◆ Problem description
Select all lines in the records that include "Measure".

◆ Dataset excerpts
= = = = =

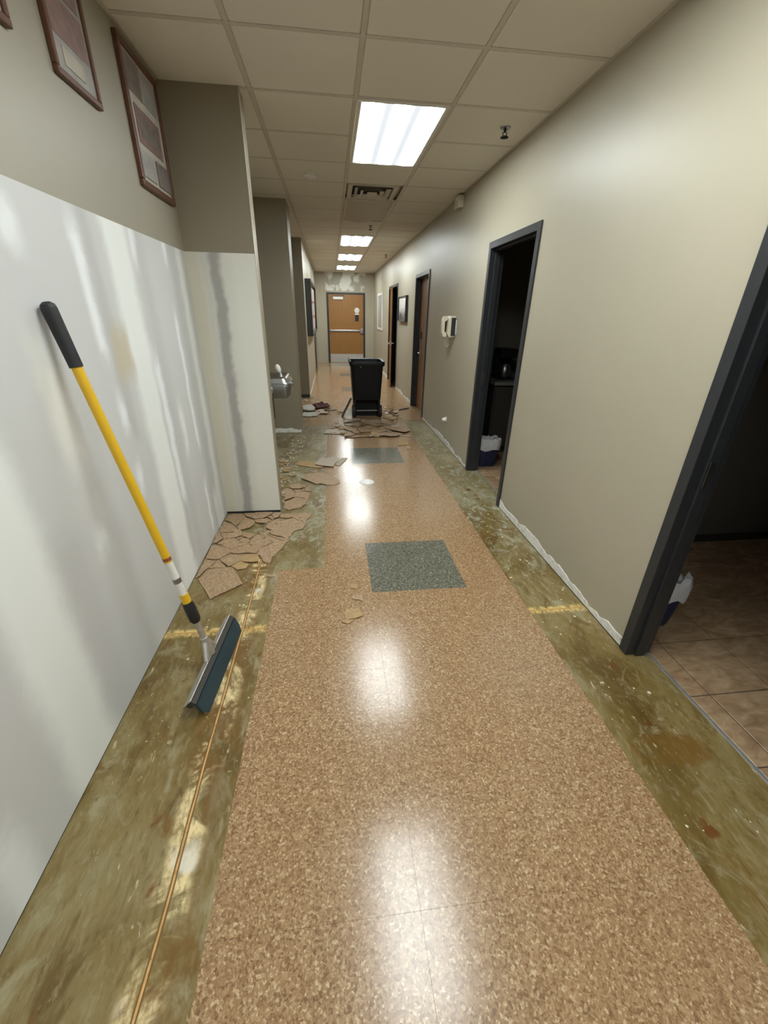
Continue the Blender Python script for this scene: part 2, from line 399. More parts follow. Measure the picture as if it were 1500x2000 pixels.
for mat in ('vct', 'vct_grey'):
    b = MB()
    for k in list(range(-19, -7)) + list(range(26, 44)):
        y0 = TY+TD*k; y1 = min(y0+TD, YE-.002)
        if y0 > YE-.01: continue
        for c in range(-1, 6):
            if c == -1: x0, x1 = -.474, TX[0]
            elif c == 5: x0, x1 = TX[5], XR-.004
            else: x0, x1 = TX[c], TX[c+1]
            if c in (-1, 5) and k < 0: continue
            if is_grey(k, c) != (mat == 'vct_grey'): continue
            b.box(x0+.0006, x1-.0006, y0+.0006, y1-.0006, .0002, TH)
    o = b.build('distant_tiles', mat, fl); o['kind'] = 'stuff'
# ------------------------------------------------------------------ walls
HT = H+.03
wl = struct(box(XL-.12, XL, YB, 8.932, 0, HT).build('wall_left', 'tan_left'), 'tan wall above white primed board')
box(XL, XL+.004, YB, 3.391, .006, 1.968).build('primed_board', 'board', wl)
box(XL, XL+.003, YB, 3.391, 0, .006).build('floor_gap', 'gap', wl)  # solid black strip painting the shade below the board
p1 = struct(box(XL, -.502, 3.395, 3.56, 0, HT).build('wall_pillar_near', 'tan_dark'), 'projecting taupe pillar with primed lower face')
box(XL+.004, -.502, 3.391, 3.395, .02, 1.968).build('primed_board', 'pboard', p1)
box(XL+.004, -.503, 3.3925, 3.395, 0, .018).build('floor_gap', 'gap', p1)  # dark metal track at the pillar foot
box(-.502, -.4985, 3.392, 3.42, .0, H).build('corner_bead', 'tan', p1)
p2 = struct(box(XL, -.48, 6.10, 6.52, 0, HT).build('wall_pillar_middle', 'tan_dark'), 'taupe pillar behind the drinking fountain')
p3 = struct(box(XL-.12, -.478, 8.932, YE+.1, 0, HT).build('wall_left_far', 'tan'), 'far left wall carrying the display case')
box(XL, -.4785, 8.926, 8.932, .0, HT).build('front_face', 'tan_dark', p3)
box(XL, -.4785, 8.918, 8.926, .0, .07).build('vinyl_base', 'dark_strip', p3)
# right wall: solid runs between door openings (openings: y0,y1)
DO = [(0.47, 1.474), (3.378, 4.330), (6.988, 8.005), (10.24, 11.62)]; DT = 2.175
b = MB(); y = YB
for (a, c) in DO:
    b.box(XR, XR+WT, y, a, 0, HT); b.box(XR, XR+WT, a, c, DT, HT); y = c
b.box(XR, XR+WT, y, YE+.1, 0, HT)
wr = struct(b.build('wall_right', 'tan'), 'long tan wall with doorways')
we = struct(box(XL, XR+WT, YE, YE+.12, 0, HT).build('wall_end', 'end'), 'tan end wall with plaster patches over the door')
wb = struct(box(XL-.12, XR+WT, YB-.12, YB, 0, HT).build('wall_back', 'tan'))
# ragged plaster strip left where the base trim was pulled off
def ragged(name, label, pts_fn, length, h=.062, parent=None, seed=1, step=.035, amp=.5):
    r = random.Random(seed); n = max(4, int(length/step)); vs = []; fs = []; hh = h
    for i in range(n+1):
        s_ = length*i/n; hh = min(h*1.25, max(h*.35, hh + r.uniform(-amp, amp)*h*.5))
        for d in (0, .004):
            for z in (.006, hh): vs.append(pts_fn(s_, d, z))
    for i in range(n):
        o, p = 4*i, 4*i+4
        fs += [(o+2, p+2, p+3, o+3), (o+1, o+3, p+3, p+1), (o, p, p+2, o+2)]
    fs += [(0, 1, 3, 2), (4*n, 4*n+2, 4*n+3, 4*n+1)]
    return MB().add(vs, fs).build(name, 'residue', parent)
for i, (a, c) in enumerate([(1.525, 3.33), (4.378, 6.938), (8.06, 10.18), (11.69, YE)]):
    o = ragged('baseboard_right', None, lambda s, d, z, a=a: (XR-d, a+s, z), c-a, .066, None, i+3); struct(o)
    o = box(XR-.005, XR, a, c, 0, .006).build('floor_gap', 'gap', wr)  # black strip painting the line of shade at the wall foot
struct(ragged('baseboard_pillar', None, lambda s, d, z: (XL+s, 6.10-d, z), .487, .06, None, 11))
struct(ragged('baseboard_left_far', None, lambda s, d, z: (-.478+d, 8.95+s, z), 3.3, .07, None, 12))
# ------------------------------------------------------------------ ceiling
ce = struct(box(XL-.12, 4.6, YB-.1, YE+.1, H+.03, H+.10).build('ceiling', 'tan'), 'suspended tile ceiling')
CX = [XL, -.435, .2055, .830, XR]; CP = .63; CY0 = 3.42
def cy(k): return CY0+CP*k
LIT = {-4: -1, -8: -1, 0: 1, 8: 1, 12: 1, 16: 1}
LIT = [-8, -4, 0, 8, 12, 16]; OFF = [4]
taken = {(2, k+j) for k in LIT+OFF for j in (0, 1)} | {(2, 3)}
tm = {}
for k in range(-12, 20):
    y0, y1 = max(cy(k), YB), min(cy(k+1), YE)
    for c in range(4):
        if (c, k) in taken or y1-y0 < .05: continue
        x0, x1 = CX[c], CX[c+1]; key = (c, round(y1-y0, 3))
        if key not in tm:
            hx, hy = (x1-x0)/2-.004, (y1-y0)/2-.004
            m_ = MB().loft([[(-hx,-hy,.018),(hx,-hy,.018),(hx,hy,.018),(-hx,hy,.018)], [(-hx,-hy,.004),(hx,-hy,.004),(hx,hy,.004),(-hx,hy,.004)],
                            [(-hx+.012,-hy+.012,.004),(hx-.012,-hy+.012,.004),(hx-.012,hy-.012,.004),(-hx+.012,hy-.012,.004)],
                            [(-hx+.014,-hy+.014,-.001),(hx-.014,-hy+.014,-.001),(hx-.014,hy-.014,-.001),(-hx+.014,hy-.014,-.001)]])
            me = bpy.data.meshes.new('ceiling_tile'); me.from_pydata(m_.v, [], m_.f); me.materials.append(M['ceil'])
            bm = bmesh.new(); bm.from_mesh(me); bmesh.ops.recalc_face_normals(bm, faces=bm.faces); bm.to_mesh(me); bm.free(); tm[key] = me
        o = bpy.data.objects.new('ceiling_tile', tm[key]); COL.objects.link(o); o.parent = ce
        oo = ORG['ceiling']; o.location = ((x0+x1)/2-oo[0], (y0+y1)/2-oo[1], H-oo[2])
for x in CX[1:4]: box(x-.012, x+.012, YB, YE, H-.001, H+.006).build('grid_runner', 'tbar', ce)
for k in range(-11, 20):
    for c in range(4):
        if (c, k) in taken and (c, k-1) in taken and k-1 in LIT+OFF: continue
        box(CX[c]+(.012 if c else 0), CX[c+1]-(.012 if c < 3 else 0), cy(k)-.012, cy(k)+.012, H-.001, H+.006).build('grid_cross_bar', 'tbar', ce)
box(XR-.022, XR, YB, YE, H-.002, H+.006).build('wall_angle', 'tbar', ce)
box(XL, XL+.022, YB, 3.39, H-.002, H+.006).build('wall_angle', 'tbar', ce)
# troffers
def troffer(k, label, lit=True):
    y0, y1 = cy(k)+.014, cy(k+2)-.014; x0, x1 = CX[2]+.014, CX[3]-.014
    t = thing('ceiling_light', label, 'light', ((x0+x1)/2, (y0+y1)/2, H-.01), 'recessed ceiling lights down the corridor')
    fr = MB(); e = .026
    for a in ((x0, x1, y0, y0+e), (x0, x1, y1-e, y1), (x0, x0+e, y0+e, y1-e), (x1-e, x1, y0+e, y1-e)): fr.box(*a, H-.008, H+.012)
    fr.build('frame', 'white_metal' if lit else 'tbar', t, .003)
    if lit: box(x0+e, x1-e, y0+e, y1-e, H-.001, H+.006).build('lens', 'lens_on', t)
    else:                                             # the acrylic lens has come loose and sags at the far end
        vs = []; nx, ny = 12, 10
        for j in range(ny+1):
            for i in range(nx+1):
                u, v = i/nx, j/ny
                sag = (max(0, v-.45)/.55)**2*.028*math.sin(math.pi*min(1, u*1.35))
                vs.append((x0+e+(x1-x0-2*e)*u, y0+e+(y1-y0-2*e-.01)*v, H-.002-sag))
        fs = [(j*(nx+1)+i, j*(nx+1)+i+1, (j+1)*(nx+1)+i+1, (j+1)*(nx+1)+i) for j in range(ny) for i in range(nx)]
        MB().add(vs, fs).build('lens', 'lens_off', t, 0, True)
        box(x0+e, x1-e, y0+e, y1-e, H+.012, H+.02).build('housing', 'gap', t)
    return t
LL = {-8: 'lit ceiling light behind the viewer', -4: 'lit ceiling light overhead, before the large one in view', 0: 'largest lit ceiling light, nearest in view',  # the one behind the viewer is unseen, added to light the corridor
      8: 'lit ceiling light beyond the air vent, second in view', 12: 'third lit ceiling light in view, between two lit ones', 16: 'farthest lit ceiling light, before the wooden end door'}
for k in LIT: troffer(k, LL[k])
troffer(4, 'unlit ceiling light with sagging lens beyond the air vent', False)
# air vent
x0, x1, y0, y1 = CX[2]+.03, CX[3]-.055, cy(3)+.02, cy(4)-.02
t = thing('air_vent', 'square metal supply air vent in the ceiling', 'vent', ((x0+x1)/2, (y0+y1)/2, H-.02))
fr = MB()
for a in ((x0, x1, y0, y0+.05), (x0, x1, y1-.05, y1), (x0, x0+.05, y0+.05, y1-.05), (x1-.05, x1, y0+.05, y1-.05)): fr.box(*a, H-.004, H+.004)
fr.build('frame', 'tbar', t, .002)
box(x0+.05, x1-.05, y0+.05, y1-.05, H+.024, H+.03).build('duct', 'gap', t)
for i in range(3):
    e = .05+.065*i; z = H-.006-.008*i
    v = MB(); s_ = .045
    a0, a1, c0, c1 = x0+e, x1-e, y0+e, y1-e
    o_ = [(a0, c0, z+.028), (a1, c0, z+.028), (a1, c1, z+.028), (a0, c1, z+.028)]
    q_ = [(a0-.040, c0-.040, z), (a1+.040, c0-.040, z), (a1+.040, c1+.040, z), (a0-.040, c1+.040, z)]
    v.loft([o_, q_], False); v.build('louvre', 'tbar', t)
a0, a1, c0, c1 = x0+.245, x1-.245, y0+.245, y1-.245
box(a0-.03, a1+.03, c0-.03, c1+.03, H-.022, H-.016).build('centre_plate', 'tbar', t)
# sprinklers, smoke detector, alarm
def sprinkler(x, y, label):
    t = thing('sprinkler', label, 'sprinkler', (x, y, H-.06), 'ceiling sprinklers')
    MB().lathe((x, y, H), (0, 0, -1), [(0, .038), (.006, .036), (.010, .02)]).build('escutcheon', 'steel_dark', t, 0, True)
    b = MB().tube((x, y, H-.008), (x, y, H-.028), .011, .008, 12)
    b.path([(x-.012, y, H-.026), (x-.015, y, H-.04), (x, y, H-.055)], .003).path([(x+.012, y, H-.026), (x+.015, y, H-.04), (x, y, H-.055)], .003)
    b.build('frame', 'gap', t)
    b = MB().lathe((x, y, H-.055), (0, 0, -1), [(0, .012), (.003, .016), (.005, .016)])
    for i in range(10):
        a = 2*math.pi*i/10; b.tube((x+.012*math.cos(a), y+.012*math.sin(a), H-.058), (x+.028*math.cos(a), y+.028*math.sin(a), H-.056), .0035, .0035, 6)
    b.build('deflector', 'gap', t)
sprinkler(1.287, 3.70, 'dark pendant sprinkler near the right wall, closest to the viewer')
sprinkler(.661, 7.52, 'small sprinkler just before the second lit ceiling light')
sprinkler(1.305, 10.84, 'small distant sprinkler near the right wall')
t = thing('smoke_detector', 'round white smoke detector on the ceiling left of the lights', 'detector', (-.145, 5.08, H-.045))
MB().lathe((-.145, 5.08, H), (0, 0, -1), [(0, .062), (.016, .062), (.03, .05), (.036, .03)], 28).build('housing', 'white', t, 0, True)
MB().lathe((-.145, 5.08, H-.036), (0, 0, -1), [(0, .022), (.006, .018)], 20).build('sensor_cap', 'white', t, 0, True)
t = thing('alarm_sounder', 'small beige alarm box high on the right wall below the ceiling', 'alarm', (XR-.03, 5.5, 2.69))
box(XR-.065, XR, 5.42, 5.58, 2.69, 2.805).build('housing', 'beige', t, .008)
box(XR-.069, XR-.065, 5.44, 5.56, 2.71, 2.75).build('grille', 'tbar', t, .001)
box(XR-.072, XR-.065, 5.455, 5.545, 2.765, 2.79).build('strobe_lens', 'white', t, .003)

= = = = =

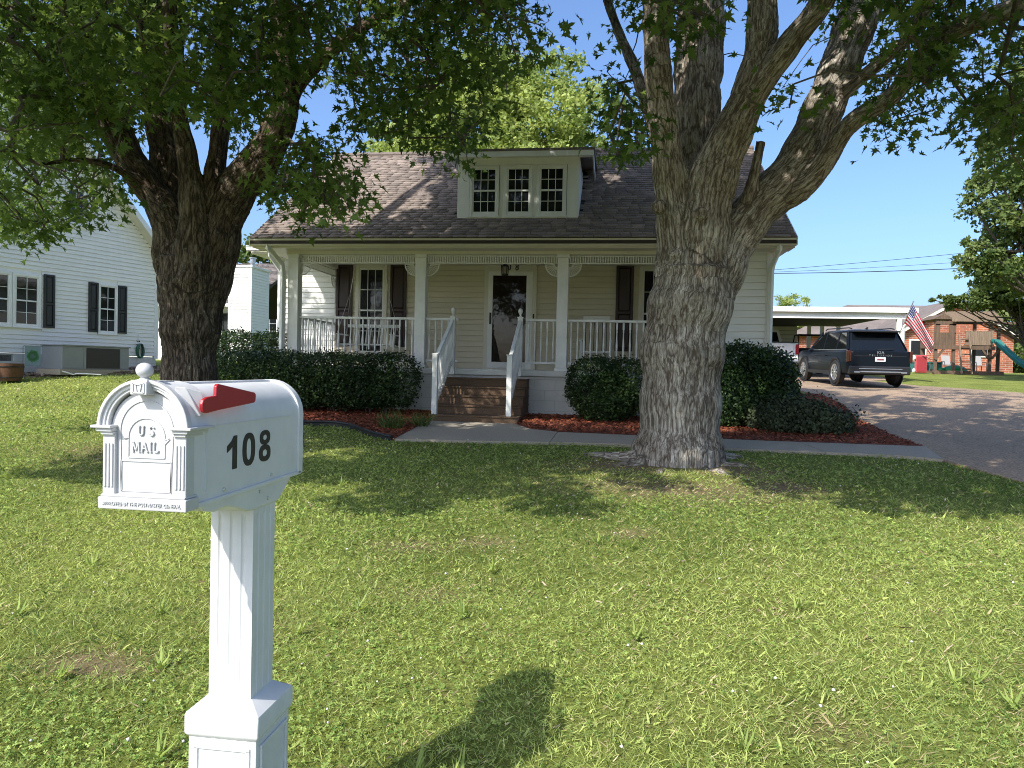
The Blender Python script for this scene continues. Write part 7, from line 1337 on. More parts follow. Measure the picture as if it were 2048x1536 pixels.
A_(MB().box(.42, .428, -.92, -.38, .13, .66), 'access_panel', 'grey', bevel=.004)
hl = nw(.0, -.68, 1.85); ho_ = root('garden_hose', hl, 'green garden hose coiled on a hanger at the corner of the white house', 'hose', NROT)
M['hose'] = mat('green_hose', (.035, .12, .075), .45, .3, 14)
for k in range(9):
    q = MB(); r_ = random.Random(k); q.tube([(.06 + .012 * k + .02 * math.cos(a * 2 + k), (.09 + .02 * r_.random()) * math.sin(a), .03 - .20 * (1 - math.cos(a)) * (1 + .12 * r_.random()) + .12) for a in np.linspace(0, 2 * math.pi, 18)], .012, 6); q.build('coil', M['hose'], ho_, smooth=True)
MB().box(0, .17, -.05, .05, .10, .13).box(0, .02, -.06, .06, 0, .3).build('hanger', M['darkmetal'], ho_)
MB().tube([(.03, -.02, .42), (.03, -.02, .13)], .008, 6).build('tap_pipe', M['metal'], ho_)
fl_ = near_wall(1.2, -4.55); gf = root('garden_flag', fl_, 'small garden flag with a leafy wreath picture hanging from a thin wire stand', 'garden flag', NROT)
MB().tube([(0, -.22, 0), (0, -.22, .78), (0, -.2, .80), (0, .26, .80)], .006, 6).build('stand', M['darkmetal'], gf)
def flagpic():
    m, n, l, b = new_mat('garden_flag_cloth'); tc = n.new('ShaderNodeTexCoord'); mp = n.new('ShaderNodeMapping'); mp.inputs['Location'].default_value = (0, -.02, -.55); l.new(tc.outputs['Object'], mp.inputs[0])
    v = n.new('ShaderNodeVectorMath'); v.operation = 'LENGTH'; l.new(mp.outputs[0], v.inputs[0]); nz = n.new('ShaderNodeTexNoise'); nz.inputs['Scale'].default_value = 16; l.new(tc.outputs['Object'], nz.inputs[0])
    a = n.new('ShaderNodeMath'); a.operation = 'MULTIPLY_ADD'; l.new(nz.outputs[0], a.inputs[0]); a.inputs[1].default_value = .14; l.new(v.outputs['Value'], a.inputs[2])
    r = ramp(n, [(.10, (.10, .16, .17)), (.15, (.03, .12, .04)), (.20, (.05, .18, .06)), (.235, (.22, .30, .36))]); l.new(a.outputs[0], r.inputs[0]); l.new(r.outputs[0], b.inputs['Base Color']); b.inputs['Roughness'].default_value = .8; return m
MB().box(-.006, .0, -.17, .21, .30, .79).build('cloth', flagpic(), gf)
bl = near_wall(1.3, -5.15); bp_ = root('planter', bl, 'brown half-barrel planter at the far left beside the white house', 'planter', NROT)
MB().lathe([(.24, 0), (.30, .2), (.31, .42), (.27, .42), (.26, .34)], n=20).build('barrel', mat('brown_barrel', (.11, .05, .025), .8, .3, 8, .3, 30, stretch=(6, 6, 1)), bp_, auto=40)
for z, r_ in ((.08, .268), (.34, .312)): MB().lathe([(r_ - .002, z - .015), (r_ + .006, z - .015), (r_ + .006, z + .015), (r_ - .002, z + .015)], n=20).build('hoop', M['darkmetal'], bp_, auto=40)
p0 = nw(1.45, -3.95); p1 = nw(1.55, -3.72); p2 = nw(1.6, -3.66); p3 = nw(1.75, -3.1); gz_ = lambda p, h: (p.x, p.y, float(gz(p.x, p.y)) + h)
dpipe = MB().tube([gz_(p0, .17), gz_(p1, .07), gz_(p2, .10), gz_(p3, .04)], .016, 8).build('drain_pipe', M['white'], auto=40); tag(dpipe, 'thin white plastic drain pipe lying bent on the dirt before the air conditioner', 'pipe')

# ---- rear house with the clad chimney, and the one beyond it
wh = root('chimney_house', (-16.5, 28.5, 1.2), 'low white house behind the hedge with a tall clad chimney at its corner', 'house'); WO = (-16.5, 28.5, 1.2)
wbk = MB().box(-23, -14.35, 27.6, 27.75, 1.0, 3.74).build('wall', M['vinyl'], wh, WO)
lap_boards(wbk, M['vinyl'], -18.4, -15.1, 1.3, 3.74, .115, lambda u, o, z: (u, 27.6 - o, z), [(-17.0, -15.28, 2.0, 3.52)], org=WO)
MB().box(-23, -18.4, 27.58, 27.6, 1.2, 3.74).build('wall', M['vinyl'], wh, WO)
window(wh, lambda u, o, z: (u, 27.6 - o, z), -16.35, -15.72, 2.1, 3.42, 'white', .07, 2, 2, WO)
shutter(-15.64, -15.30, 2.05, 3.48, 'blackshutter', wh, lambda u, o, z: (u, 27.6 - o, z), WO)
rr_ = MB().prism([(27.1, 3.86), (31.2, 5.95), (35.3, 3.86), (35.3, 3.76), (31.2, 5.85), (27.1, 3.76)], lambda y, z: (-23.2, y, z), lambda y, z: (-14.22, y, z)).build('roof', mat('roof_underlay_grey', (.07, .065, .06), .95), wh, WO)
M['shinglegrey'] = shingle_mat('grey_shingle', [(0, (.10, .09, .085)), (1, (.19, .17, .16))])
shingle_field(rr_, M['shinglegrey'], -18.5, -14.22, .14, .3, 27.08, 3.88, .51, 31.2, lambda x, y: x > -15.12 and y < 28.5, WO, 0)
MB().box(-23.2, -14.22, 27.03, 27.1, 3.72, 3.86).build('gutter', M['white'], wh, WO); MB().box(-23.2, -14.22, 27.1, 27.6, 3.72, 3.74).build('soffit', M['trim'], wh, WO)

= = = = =

◆ Response to this exercise
Continue the Blender Python script for this scene: part 2, from line 399. More parts follow. Measure the picture as if it were 1500x2000 pixels.
The Blender Python script for this scene continues. Write part 7, from line 1337 on. More parts follow. Measure the picture as if it were 2048x1536 pixels.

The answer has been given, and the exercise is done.